Henry David Thoreau escribe este ensayo a los 45 años, en 1862, el mismo año en el que muere de tuberculosis. Es este un Ensayo frutal que se publicará después de su muerte. Si hemos de hacer caso a lo que nos dice el autor, este libro debería leerse al aire libre, en estado salvaje, a fin de poder disfrutar de la manzana (la más noble de las frutas, según él, la cual posee un aroma que para sí quisieran otras frutas como la pera) que es de lo que habla, de todos sus tipos y variedades. Dice el autor que sus pensamientos deben ser disfrutados en un estado salvaje y no en casa.
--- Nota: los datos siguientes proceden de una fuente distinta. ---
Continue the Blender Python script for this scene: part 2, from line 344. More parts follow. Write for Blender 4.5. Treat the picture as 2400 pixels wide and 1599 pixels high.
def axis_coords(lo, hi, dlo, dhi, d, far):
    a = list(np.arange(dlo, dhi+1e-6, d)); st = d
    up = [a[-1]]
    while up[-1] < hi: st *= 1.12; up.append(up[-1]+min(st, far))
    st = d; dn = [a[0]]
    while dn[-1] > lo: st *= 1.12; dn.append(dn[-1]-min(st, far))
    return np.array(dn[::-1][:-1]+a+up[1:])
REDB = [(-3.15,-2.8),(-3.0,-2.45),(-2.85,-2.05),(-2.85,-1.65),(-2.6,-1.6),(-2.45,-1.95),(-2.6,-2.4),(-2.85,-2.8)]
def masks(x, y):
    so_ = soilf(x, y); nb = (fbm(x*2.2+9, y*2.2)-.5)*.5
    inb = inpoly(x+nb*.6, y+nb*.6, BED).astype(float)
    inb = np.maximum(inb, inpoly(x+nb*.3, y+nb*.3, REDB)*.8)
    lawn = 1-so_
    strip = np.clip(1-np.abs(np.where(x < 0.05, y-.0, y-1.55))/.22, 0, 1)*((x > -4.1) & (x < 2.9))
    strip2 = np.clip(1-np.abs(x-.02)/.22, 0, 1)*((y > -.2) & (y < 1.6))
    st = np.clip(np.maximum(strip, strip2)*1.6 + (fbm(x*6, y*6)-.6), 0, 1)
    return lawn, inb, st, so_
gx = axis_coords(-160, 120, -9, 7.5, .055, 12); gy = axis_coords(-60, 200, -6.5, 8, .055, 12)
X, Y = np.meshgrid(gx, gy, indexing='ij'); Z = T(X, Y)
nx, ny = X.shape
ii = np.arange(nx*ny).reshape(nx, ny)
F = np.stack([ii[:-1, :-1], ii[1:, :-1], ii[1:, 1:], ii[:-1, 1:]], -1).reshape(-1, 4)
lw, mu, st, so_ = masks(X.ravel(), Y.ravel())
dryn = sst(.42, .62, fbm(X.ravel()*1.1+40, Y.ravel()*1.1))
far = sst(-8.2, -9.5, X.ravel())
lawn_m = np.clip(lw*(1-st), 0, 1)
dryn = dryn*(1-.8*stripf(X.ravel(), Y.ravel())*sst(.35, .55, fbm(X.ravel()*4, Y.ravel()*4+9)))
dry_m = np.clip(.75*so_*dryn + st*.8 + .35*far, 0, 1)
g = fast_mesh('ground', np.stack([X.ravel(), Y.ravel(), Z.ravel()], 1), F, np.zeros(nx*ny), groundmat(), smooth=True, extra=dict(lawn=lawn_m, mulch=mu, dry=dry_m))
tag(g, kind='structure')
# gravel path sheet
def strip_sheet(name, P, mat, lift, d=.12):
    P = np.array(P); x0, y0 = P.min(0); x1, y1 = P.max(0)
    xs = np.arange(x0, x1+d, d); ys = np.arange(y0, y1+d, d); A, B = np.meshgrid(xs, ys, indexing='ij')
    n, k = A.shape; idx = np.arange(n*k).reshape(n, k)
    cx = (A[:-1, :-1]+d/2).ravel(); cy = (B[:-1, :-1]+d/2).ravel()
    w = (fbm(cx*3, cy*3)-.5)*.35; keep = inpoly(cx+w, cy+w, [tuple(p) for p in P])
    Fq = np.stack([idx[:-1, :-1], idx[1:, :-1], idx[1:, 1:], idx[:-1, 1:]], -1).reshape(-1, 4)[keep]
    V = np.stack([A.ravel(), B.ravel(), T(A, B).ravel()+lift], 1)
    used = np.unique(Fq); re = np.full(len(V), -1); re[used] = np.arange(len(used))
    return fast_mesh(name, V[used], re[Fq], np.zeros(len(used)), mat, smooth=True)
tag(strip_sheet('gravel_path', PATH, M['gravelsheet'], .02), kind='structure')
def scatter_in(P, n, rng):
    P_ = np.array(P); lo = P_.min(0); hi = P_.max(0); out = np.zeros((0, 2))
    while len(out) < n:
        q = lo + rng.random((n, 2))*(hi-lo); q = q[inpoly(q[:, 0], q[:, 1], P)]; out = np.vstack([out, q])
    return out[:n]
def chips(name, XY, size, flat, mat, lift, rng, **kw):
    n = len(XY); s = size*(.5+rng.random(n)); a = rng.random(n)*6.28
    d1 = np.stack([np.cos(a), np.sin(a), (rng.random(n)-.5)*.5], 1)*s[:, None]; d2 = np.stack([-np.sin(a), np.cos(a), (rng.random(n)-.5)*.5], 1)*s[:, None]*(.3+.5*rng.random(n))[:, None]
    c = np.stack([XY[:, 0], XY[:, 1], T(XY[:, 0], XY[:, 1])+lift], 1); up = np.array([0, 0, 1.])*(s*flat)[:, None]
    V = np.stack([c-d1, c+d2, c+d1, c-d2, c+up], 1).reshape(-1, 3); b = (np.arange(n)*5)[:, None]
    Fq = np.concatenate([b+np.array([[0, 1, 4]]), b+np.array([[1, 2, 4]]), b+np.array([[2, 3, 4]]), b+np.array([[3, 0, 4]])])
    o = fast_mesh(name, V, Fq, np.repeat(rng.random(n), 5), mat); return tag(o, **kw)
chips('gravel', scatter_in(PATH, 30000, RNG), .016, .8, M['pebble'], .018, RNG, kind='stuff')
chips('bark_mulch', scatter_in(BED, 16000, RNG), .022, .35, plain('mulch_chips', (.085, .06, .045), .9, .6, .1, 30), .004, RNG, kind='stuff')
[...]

Hace falta por tanto paladares duros de papilas erectas, no adormecidos por el consumo de la fruta doméstica que se echa a perder en el frutero. Thoreau quiere lo natural, lo salvaje, lo silvestre, lo primigenio. No ve con buenos ojos los injertos, la injerencia humana en el curso natural.
El autor hará hincapié principalmente en la manzana silvestre, aquella que crece fuera de cualquier huerto, de cualquier cercado. El autor va haciendo un recorrido a lo largo de toda la historia y recogiendo en aquellos libros, aquellos testimonios, en donde se cita o se dice algo que tiene que ver con las manzanas. De tal manera que por estas páginas aparecerán Homero, Plinio el Viejo, mitologías escandinava, romana (Edda y Pomona), y también poesías en las que se loan las manzanas, etcétera.
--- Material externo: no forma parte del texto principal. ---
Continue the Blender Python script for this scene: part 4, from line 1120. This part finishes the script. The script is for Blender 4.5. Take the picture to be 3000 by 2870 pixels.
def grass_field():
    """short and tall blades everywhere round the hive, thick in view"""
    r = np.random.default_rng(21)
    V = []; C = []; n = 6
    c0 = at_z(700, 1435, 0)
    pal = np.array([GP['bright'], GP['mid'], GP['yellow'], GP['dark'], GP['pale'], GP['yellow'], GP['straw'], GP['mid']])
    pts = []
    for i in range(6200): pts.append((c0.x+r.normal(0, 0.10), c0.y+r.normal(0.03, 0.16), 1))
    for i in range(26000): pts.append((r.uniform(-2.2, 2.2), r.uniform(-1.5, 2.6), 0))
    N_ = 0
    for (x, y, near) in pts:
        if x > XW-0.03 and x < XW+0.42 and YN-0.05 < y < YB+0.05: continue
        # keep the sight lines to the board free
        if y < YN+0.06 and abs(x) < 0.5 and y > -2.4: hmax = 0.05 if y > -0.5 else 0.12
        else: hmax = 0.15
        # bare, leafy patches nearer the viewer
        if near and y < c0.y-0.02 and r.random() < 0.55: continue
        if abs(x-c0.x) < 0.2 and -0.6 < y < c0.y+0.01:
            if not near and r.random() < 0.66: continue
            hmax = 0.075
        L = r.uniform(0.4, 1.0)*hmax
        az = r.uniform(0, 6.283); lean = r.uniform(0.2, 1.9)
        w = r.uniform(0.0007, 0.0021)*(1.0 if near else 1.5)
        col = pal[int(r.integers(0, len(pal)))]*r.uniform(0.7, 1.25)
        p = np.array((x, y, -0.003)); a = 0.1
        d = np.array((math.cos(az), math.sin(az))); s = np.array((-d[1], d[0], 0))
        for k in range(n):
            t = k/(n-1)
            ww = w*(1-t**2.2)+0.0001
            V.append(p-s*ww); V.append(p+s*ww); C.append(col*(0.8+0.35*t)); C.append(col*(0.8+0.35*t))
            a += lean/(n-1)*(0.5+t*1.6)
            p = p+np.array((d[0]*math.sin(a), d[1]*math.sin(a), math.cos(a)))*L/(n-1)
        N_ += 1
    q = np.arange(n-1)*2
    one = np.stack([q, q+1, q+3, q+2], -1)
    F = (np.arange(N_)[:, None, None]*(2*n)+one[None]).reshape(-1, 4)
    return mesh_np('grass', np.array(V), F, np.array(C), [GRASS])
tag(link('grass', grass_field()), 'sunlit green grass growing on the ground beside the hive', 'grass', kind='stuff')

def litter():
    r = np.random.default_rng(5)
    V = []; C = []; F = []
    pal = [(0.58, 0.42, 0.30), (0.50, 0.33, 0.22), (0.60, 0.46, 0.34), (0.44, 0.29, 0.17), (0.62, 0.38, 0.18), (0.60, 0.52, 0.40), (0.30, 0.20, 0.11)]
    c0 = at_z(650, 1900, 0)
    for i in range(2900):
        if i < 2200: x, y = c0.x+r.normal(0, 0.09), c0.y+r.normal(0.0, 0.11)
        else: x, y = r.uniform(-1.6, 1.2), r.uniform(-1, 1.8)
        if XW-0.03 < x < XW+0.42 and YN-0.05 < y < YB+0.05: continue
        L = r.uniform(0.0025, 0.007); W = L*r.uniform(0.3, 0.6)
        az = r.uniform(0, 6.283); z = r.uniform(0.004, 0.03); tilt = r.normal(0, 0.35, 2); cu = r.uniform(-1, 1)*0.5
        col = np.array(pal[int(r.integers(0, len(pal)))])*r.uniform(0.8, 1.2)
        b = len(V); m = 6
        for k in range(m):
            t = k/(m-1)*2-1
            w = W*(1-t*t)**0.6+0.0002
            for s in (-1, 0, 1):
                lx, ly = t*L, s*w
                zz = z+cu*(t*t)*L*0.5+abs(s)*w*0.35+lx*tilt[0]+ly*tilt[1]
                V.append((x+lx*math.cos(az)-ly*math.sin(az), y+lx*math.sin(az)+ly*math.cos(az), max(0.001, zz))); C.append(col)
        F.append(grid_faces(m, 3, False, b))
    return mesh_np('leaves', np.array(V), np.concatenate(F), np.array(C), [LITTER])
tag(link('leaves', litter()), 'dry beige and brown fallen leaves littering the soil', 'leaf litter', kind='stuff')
Cuando explica cómo sale adelante un manzano silvestre sí que echo de menos alguna ilustración. Hablando de manzanas, parece ineludible no referirse la sidra, a la cual dedica un apartado pequeño y dice cosas curiosas, como por ejemplo que las más apreciadas en aquel entonces, hablamos de mediados de siglo XIX, eran aquellas que tenían la piel roja.
Si hace 150 años el autor ya se lamentaba de la falta de manzanos silvestres en sus deambuleos campestres, a día de hoy, la situación lejos de mejorar ha empeorado con creces. Si se diera ahora mismo un paseo por el Cabo de Gata (no hablamos de manzanas, sino de tomates y otros productos agrícolas; una producción en masa que Thoreau aborrecería) se le caería el alma a los pinreles ante el mar de plásticos que sus pupilas salvajes observarían.
José J. de Olañeta, Editor. 76 páginas. 2010. Traducción de Esteva Serra.